Singapore's approach to endowments rare in region

Government support over the past decade has helped put the endowments of the city-state's three leading universities — SMU, NUS and NTU — on the radar screens of money managers' institutional sales teams. Having a credible internal investment team is “relevant” to a university's fundraising efforts, but a university's ability to show that it's effectively using its endowment in pursuit of the university's mission is arguably more important, noted SMU Chief Investment Officer Teo Jwee Liang. He said that SMU engages external firms to manage its investment portfolio. The target allocations are: global publicly-listed equities, up to 40%; marketable alternatives, 20% to 25%; 10% to 15% in fixed income; 10% to 15% in real assets; and 5% to10% in private equity.
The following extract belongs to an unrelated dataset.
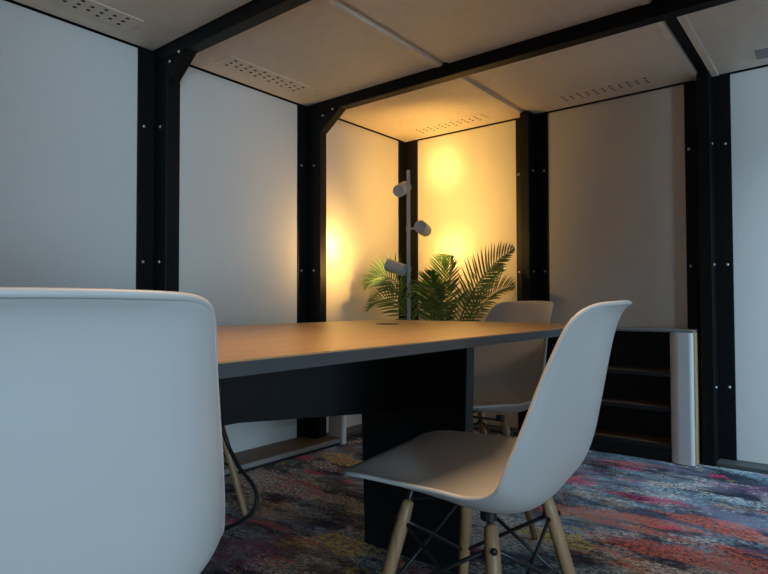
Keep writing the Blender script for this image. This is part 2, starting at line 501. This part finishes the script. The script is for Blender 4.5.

Over the past year, however, the portfolio has added more equity and absolute-return strategies with low-volatility characteristics, he noted. While SMU doesn't announce endowment performance results, Mr Teo said his team compares its returns to those of similarly sized endowments in the U.S., because of the similarities in portfolio construction. SMU's March 31 fiscal year end makes for inexact comparisons with U.S. universities using a June 30 year end, but for most time periods in the short life of the SMU endowment, it would have enjoyed above-median results in that U.S. universe, he said.